YOUR TASK =>
Give back the full listing verbatim, apart from its images.

INFORMATION SHOWN =>
::::

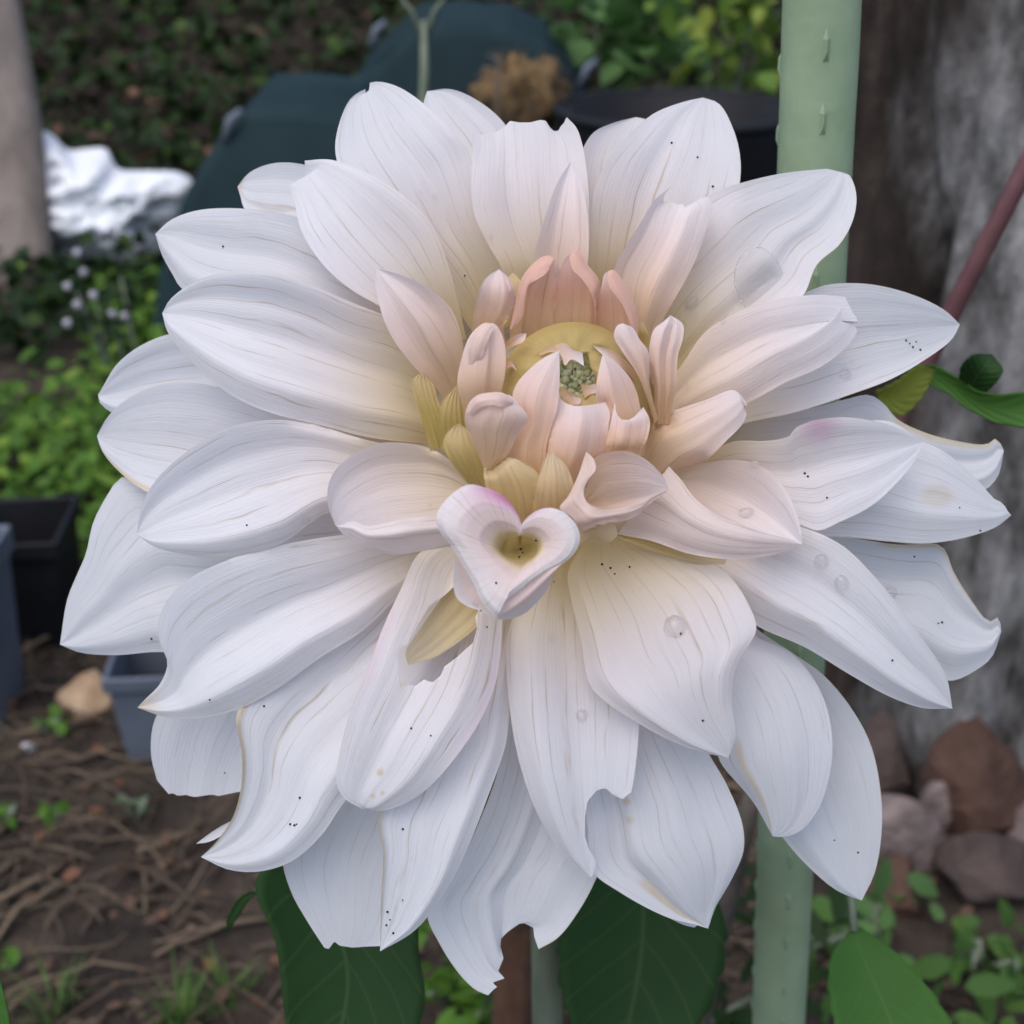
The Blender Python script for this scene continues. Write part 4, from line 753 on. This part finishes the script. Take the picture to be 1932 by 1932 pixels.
for P in PETALS:
    V = []; Fc = []; A = {k: [] for k in ('pink', 'yellow', 'magenta', 'dry', 'vein')}; UVs = []
    for k, q in enumerate(P['ps']):
        G, Z, U, Vv = q['G'].copy(), q['Z'], q['U'], q['V']; nu, nv = U.shape; o = len(V)
        keep = None
        if P['hole'] and k == 0:
            ins = np.array([[inpoly(G[i, j, 0], G[i, j, 1], P['hole']) for j in range(nv)] for i in range(nu)])
            for i in range(nu):
                for j in range(nv):
                    if ins[i, j]:
                        nb = [ins[a, c] for a in (i - 1, i, i + 1) for c in (j - 1, j, j + 1) if 0 <= a < nu and 0 <= c < nv]
                        if not all(nb): G[i, j] = near_on(G[i, j, 0], G[i, j, 1], P['hole'])[1]
            keep = ins
        dep = D0 * (1 - Z / F)
        W = camv + dep[..., None] * (fw + ((G[..., 0] - 966) / F)[..., None] * rg + ((966 - G[..., 1]) / F)[..., None] * up_)
        V += W.reshape(-1, 3).tolist()
        for i in range(nu - 1):
            for j in range(nv - 1):
                if keep is not None and keep[i:i + 2, j:j + 2].all(): continue
                Fc.append((o + i * nv + j, o + i * nv + j + 1, o + (i + 1) * nv + j + 1, o + (i + 1) * nv + j))
        r = np.hypot(G[..., 0] - CX, (G[..., 1] - CY) * .92)
        uu = U if k == 0 else np.full_like(U, .62)
        pk = np.clip(P['pink'] * np.clip(1.75 - 1.6 * uu, .12, 1.5) + (.30 * sm(640, 230, r) * P['pinkr'] + .05 * sm(900, 500, r)) * (1 if P['pink'] == 0 else .4), 0, 1)
        yl = .95 * sm(520, 150, r) * sm(.85, .05, uu) * (1 if P['pink'] == 0 else .5) if P['yel'] == 0 else P['yel'] * (.75 + .25 * sm(1, .3, uu)) * (1 if P['name'] != 'petal' else sm(.55, .04, uu))
        if P['label'] and 'funnel' in P['label']:
            yl = (.85 * sm(.30, .0, Vv) if k == 0 else np.ones_like(Vv) * (.95 if k == 1 else 0)); pk = .30 * sm(1, .3, Vv) + .12
        mg = np.zeros_like(U)
        if P['mag']:
            if P['mag'][0] == 'spot':
                d = np.hypot(G[..., 0] - P['mag'][1][0], G[..., 1] - P['mag'][1][1]); mg = (P['mag'][3] if len(P['mag']) > 3 else .95) * sm(P['mag'][2], 0, d) * (1 if 'funnel' not in (P['label'] or '') else sm(.45, 1, Vv) * (k == 0))
            else: mg = .2 * sm(P['mag'][1], 0, np.minimum(Vv, 1 - Vv)) * sm(.2, .4, U) * sm(.75, .5, U)
        dr = np.zeros_like(U)
        if P['dry'] and k == 0:
            d = P['dry']
            if d[0] == 'T': dr = sm(d[1], 1, U) * .8
            elif d[0] == 'B': dr = .45 * sm(d[2], d[2] * .4, np.hypot(G[..., 0] - d[1][0], (G[..., 1] - d[1][1]) * 1.4))
            else:
                rngu = sm(d[1], d[1] + .06, U) * sm(d[2] + .02, d[2] - .03, U)
                if d[0] == 'M': dr = rngu * sm(d[4], d[4] * .3, np.abs(Vv - d[3])) * .85
                else: dr = rngu * sm(d[3] * 1.6, d[3] * .5, Vv if d[0] == 'L' else 1 - Vv) * .9
        for (bx, by, br) in P['blem']:
            if k == 0: dr = np.maximum(dr, .9 * sm(br, br * .5, np.hypot(G[..., 0] - bx, G[..., 1] - by)))
        if nv >= 20 and P['name'] == 'petal' and k == 0:
            en = np.array([noise.noise(Vector((a * 9 + rv.random() * .01, P['ps'][0]['nvn'] * 3.1, 1.7))) for a in U[:, 0]])[:, None]
            dr = np.maximum(dr, sm(.012, .002, np.minimum(Vv, 1 - Vv)) * np.clip(.38 + .6 * en, 0, .8))
        vn = P['vstr'] * (1 - .55 * sm(.55, 1, U)) * sm(.0, .04, np.minimum(Vv, 1 - Vv)) * rv.uniform(.75, 1.1)
        for nm, ar in (('pink', pk), ('yellow', yl), ('magenta', mg), ('dry', dr), ('vein', vn)): A[nm] += np.clip(ar, 0, 1).reshape(-1).tolist()
        ox, oy = rv.uniform(0, 90), rv.uniform(0, 90)
        if P['label'] and ('funnel' in P['label'] or 'dome' in P['label']):
            UVs.append(np.stack([ox + Vv * 2.0, oy + U * q['nvn'] * 4], -1).reshape(-1, 2))
        else: UVs.append(np.stack([ox + U * q['len'] / 95.0, oy + Vv * q['nvn']], -1).reshape(-1, 2))
    me = bpy.data.meshes.new(P['name']); me.from_pydata(V, [], Fc); me.update()
    me.polygons.foreach_set('use_smooth', [True] * len(Fc)); me.materials.append(M_PETAL)
    for nm, ar in A.items():
        a = me.attributes.new(nm, 'FLOAT', 'POINT'); a.data.foreach_set('value', ar)
    UVs = np.concatenate(UVs); uvl = me.uv_layers.new(name='UVMap'); li = np.zeros(len(me.loops), dtype=np.int32); me.loops.foreach_get('vertex_index', li)
    uvl.data.foreach_set('uv', UVs[li].reshape(-1))
    b_ = len(ALLV); ALLV += V; ALLF += [tuple(b_ + i for i in f) for f in Fc]
    o = link(P['name'], me, None, DAHLIA)
    if P['label']: o['label'] = P['label']
BVH = BVHTree.FromPolygons(ALLV, ALLF)
def onflower(px, py):
    h = BVH.ray_cast(CAM, ray(px, py).normalized())
    if h[0] is None: return None
    n = h[1]
    if n.dot(FWD) > 0: n = -n
    return h[0], n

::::

RESPONSE TO THIS TASK =>
The Blender Python script for this scene continues. Write part 4, from line 753 on. This part finishes the script. Take the picture to be 1932 by 1932 pixels.
for P in PETALS:
    V = []; Fc = []; A = {k: [] for k in ('pink', 'yellow', 'magenta', 'dry', 'vein')}; UVs = []
    for k, q in enumerate(P['ps']):
        G, Z, U, Vv = q['G'].copy(), q['Z'], q['U'], q['V']; nu, nv = U.shape; o = len(V)
        keep = None
        if P['hole'] and k == 0:
            ins = np.array([[inpoly(G[i, j, 0], G[i, j, 1], P['hole']) for j in range(nv)] for i in range(nu)])
            for i in range(nu):
                for j in range(nv):
                    if ins[i, j]:
                        nb = [ins[a, c] for a in (i - 1, i, i + 1) for c in (j - 1, j, j + 1) if 0 <= a < nu and 0 <= c < nv]
                        if not all(nb): G[i, j] = near_on(G[i, j, 0], G[i, j, 1], P['hole'])[1]
            keep = ins
        dep = D0 * (1 - Z / F)
        W = camv + dep[..., None] * (fw + ((G[..., 0] - 966) / F)[..., None] * rg + ((966 - G[..., 1]) / F)[..., None] * up_)
        V += W.reshape(-1, 3).tolist()
        for i in range(nu - 1):
            for j in range(nv - 1):
                if keep is not None and keep[i:i + 2, j:j + 2].all(): continue
                Fc.append((o + i * nv + j, o + i * nv + j + 1, o + (i + 1) * nv + j + 1, o + (i + 1) * nv + j))
        r = np.hypot(G[..., 0] - CX, (G[..., 1] - CY) * .92)
        uu = U if k == 0 else np.full_like(U, .62)
        pk = np.clip(P['pink'] * np.clip(1.75 - 1.6 * uu, .12, 1.5) + (.30 * sm(640, 230, r) * P['pinkr'] + .05 * sm(900, 500, r)) * (1 if P['pink'] == 0 else .4), 0, 1)
        yl = .95 * sm(520, 150, r) * sm(.85, .05, uu) * (1 if P['pink'] == 0 else .5) if P['yel'] == 0 else P['yel'] * (.75 + .25 * sm(1, .3, uu)) * (1 if P['name'] != 'petal' else sm(.55, .04, uu))
        if P['label'] and 'funnel' in P['label']:
            yl = (.85 * sm(.30, .0, Vv) if k == 0 else np.ones_like(Vv) * (.95 if k == 1 else 0)); pk = .30 * sm(1, .3, Vv) + .12
        mg = np.zeros_like(U)
        if P['mag']:
            if P['mag'][0] == 'spot':
                d = np.hypot(G[..., 0] - P['mag'][1][0], G[..., 1] - P['mag'][1][1]); mg = (P['mag'][3] if len(P['mag']) > 3 else .95) * sm(P['mag'][2], 0, d) * (1 if 'funnel' not in (P['label'] or '') else sm(.45, 1, Vv) * (k == 0))
            else: mg = .2 * sm(P['mag'][1], 0, np.minimum(Vv, 1 - Vv)) * sm(.2, .4, U) * sm(.75, .5, U)
        dr = np.zeros_like(U)
        if P['dry'] and k == 0:
            d = P['dry']
            if d[0] == 'T': dr = sm(d[1], 1, U) * .8
            elif d[0] == 'B': dr = .45 * sm(d[2], d[2] * .4, np.hypot(G[..., 0] - d[1][0], (G[..., 1] - d[1][1]) * 1.4))
            else:
                rngu = sm(d[1], d[1] + .06, U) * sm(d[2] + .02, d[2] - .03, U)
                if d[0] == 'M': dr = rngu * sm(d[4], d[4] * .3, np.abs(Vv - d[3])) * .85
                else: dr = rngu * sm(d[3] * 1.6, d[3] * .5, Vv if d[0] == 'L' else 1 - Vv) * .9
        for (bx, by, br) in P['blem']:
            if k == 0: dr = np.maximum(dr, .9 * sm(br, br * .5, np.hypot(G[..., 0] - bx, G[..., 1] - by)))
        if nv >= 20 and P['name'] == 'petal' and k == 0:
            en = np.array([noise.noise(Vector((a * 9 + rv.random() * .01, P['ps'][0]['nvn'] * 3.1, 1.7))) for a in U[:, 0]])[:, None]
            dr = np.maximum(dr, sm(.012, .002, np.minimum(Vv, 1 - Vv)) * np.clip(.38 + .6 * en, 0, .8))
        vn = P['vstr'] * (1 - .55 * sm(.55, 1, U)) * sm(.0, .04, np.minimum(Vv, 1 - Vv)) * rv.uniform(.75, 1.1)
        for nm, ar in (('pink', pk), ('yellow', yl), ('magenta', mg), ('dry', dr), ('vein', vn)): A[nm] += np.clip(ar, 0, 1).reshape(-1).tolist()
        ox, oy = rv.uniform(0, 90), rv.uniform(0, 90)
        if P['label'] and ('funnel' in P['label'] or 'dome' in P['label']):
            UVs.append(np.stack([ox + Vv * 2.0, oy + U * q['nvn'] * 4], -1).reshape(-1, 2))
        else: UVs.append(np.stack([ox + U * q['len'] / 95.0, oy + Vv * q['nvn']], -1).reshape(-1, 2))
    me = bpy.data.meshes.new(P['name']); me.from_pydata(V, [], Fc); me.update()
    me.polygons.foreach_set('use_smooth', [True] * len(Fc)); me.materials.append(M_PETAL)
    for nm, ar in A.items():
        a = me.attributes.new(nm, 'FLOAT', 'POINT'); a.data.foreach_set('value', ar)
    UVs = np.concatenate(UVs); uvl = me.uv_layers.new(name='UVMap'); li = np.zeros(len(me.loops), dtype=np.int32); me.loops.foreach_get('vertex_index', li)
    uvl.data.foreach_set('uv', UVs[li].reshape(-1))
    b_ = len(ALLV); ALLV += V; ALLF += [tuple(b_ + i for i in f) for f in Fc]
    o = link(P['name'], me, None, DAHLIA)
    if P['label']: o['label'] = P['label']
BVH = BVHTree.FromPolygons(ALLV, ALLF)
def onflower(px, py):
    h = BVH.ray_cast(CAM, ray(px, py).normalized())
    if h[0] is None: return None
    n = h[1]
    if n.dot(FWD) > 0: n = -n
    return h[0], n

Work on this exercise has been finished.